* **Do this**: Copy every line from the data below in which the string "Blender" can be found.

* **Entries supplied**:

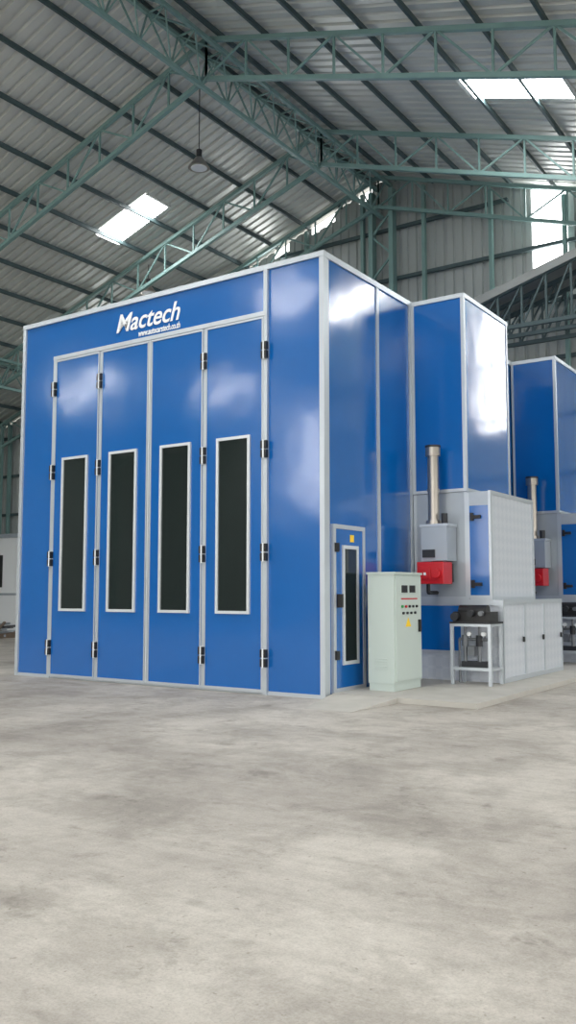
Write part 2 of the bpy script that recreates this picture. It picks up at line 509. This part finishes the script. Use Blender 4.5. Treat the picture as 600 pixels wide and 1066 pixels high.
    b.box(sx0+.0, sx1-.02, sy0+.04, sy1-.04, .975, 1.12, BLACK)
    b.cyl((sx0+.05,sy0+.2,1.13),(sx1-.1,sy0+.2,1.13), .09, BLACK)
    b.cyl((sx0+.06,sy0+.02,1.05),(sx0+.06,sy0-.06,1.05), .06, STEELD)
    b.cyl((sx0+.3,sy0+.02,1.1),(sx0+.3,sy0-.05,1.1), .05, STEELD)
    b.cyl((sx0+.46,sy0+.02,1.1),(sx0+.46,sy0-.05,1.1), .035, MID)
    # gas train below: valves, regulators, piping
    b.cyl((sx0+.05,sy0+.15,.72),(sx1-.05,sy0+.15,.72), .022, MID)
    for i, x in enumerate((sx0+.14, sx0+.36)):
        b.cyl((x,sy0+.15,.62),(x,sy0+.15,.78), .05, STEELD if i else MID)
        b.cyl((x,sy0+.15,.78),(x,sy0+.15,.95), .018, MID)
        b.cyl((x,sy0+.15,.40),(x,sy0+.15,.62), .03, MID)
        b.cyl((x+.09,sy0+.12,.80),(x+.09,sy0+.07,.80), .032, WHITE)
        b.cyl((x+.09,sy0+.15,.72),(x+.09,sy0+.13,.80), .01, MID)
    b.box(sx0+.2, sx0+.30, sy0+.1, sy0+.22, .48, .62, MID)
    b.cyl((sx0+.05,sy0+.15,.72),(sx0+.05,sy0+.15,.09), .018, MID)
    b.box(sx0+.1, sx1-.1, sy0+.1, sy0+.25, .32, .40, STEELD)
    b.obj('burner_stand')
unit(0); unit(4.53)

# slab & ramp
b = MB()
b.box(.035, 2.07, .15, 12.3, .001, .07, SLABM)
b.obj('concrete_slab')
b = MB()
P = [(.04,.14,.066),(1.0,.14,.066),(.95,-.95,.002),(.3,-.95,.002),(.04,.14,.001),(1.0,.14,.001)]
b.face([P[0],P[3],P[2],P[1]], SLABM); b.face([P[0],P[4],P[3]], SLABM); b.face([P[1],P[2],P[5]], SLABM); b.face([P[0],P[1],P[5],P[4]], SLABM)
b.face([P[4],P[5],P[2],P[3]], SLABM)
b.obj('concrete_ramp')

# control cabinet
b = MB()
x0, x1, y0, y1 = .262, .662, .72, 1.55
b.box(x0+.01, x1-.01, y0+.01, y1-.01, .07, .17, CAB)
b.box(x0, x1, y0, y1, .17, 1.65, CAB)
b.box(x0-.015, x1+.02, y0-.015, y1+.015, 1.65, 1.68, CAB)
b.box(x1, x1+.018, y0+.03, y1-.03, .2, 1.62, CAB)
e = x1+.018
b.box(e, e+.012, .92, 1.08, 1.40, 1.5, BLACK); b.box(e, e+.012, 1.16, 1.32, 1.40, 1.5, BLACK)
b.box(e, e+.003, .9, 1.4, 1.305, 1.325, RED)
for i, m in enumerate((GRN, RED, BLACK, BLACK, BLACK)):
    b.cyl((e,.92+i*.11,1.21),(e+.025,.92+i*.11,1.21), .018, m, seg=14)
for i in range(4): b.cyl((e,.95+i*.12,1.12),(e+.025,.95+i*.12,1.12), .018, STEELD, seg=14)
b.face([(e+.003,1.02,.93),(e+.003,1.2,.93),(e+.003,1.11,1.06)], YEL)
b.box(e, e+.035, 1.42, 1.46, .85, 1.02, BLACK)
for k in range(5): b.box(x0+.1, x1-.1, y0-.008, y0, .36+k*.035, .372+k*.035, CAB)
b.obj('control_cabinet', bevel=.004)

# portable cabin, scrap at far left
b = MB()
b.box(-24, -18, 11.6, 13.2, .001, 3.5, WHITE)
b.box(-24.05, -17.95, 11.52, 13.25, 3.45, 3.6, GREY)
b.box(-22.2, -21.5, 11.55, 11.6, 1.6, 2.8, BLACK)
b.box(-20.6, -19.8, 11.55, 11.6, 1.6, 2.8, BLACK)
b.box(-24, -18, 11.56, 11.6, 1.3, 1.38, GREY)
b.obj('site_cabin')
b = MB()
for i in range(26):
    cx, cy = -17.4+random.uniform(-1.0,1.0), 8.0+random.uniform(-.7,.7)
    a = random.uniform(0, 3.14); L = random.uniform(.3, .9); z = .04+.3*random.random()
    b.bar((cx-L*math.cos(a), cy-L*math.sin(a), z), (cx+L*math.cos(a), cy+L*math.sin(a), z+random.uniform(-.03,.15)), .07, random.choice([BROWN, GREY, STEELD]))
b.box(-18.3,-16.5,7.4,8.6,.001,.14,BROWN)
b.obj('scrap_pile')

# ---------------------------------------------------------------- light
w = bpy.data.worlds.new('World'); S.world = w; w.use_nodes = True
w.node_tree.nodes['Background'].inputs[0].default_value = (1, .98, .95, 1)
w.node_tree.nodes['Background'].inputs[1].default_value = 3.7

# ---------------------------------------------------------------- camera
cam = bpy.data.cameras.new('camera'); co = bpy.data.objects.new('camera', cam); S.collection.objects.link(co)
co.location = (6.316, -10.121, 1.4)
co.rotation_euler = (math.radians(90+5.17), 0, math.radians(34.28))
cam.sensor_fit = 'VERTICAL'; cam.sensor_height = 36
cam.lens = 36*928/1066
cam.clip_end = 300
S.camera = co
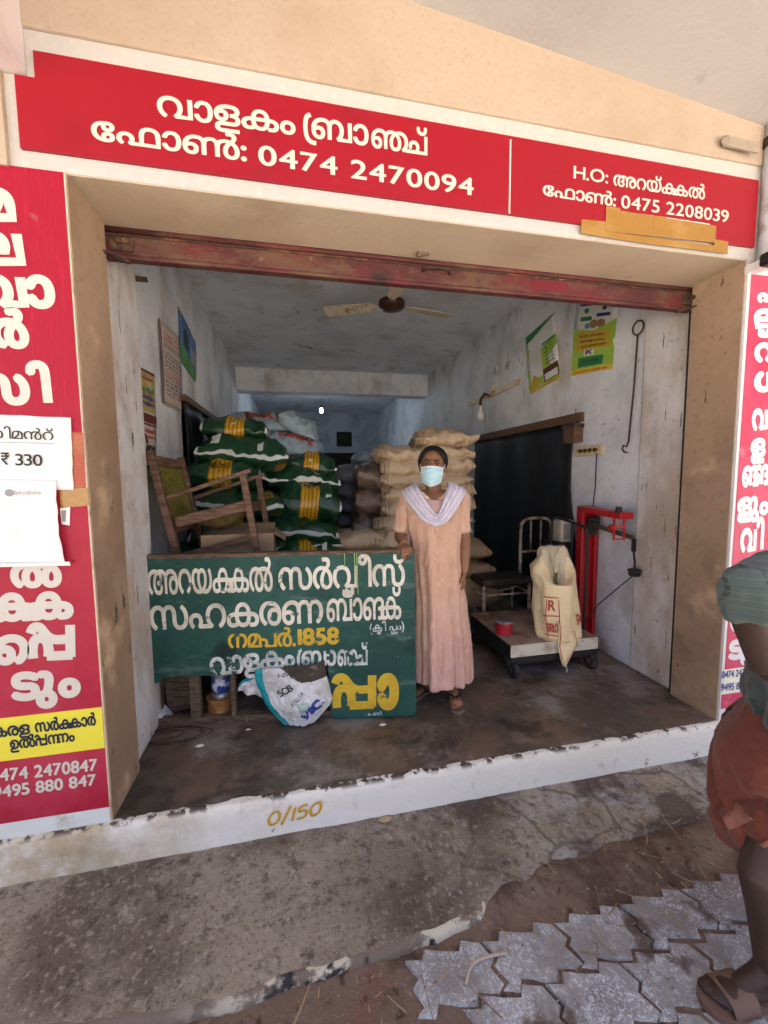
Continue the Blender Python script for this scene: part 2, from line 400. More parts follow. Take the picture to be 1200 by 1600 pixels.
m_porch = mat('porch_soffit', (.50, .495, .49), [((.43, .425, .42), 1.2, .45, .7), ((.50, .49, .48), 50, .5, .66, {'f': .6}), ((.33, .31, .29), 5, .66, .72, {'f': .4})], rough=.95, bump=.2, bscale=60)
m_pink = mat('pale_pink', (.66, .59, .58), [((.56, .50, .49), 4, .5, .7)], rough=.85, bump=.2)
m_floor = mat('oxide_floor', (.088, .069, .053), [((.16, .105, .075), 2.2, .44, .58), ((.26, .235, .215), 2.2, .48, .62, {'d': 10, 'r': .75, 'f': .85}), ((.42, .40, .38), 6, .57, .70, {'d': 11, 'r': .8, 'f': .6}), ((.026, .021, .018), 4, .54, .66, {'d': 8, 'f': .8}), ((.11, .074, .054), 1.6, .50, .62, {'g': [('Y', .12, .02)], 'd': 8}), ((.20, .18, .165), .8, .006, .0, {'vor': 1, 'f': .3})], rough=.36, bump=.5, bscale=22, spec=.55)
m_step = mat('step_whitewash', (.79, .755, .67), [((.50, .40, .25), 5, .35, .62, {'g': [('X', .75, -.15)]}), ((.30, .22, .10), 4, .45, .6, {'g': [('X', .3, -.5)]}), ((.52, .48, .43), 7, .55, .75, {'d': 9}), ((.05, .043, .036), 7, .6, .645, {'d': 9, 'r': .7, 'g': [('Z', -.085, -.16)]}), ((.10, .075, .06), 16, .5, .56, {'d': 8, 'g': [('Z', -.012, .002)]})], rough=.9, bump=.6, bscale=50)
m_apron = mat('apron_concrete', (.36, .30, .225), [((.175, .135, .098), 1.7, .44, .60, {'d': 9}), ((.40, .35, .275), 2.4, .50, .68, {'d': 11, 'r': .78}), ((.44, .43, .43), 4, .47, .66, {'d': 11, 'r': .8, 'g': [('X', .9, 2.2)]}), ((.07, .055, .045), 20, .50, .64, {'d': 10, 'r': .75, 'f': .75}), ((.46, .42, .36), 45, .54, .66, {'d': 8, 'f': .6}), ((.09, .07, .055), 70, .56, .66, {'d': 6, 'f': .6}), ((.05, .038, .03), 6, .58, .70, {'d': 10, 'r': .75, 'f': .7}), ((.13, .09, .06), 3, .5, .65, {'g': [('Y', -.14, -.04)], 'd': 8}), ((.075, .048, .036), 2.6, .03, .008, {'vor': 1, 'g': [('X', 1.0, 1.6)], 'f': .55}), ((.085, .056, .042), 2.3, .52, .6, {'g': [('X', .6, 1.6)], 'd': 8, 'f': .8}), ((.42, .40, .38), 80, .66, .72, {'f': .5})], rough=.85, bump=1.6, bscale=42)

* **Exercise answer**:
Write part 2 of the bpy script that recreates this picture. It picks up at line 509. This part finishes the script. Use Blender 4.5. Treat the picture as 600 pixels wide and 1066 pixels high.
Continue the Blender Python script for this scene: part 2, from line 400. More parts follow. Take the picture to be 1200 by 1600 pixels.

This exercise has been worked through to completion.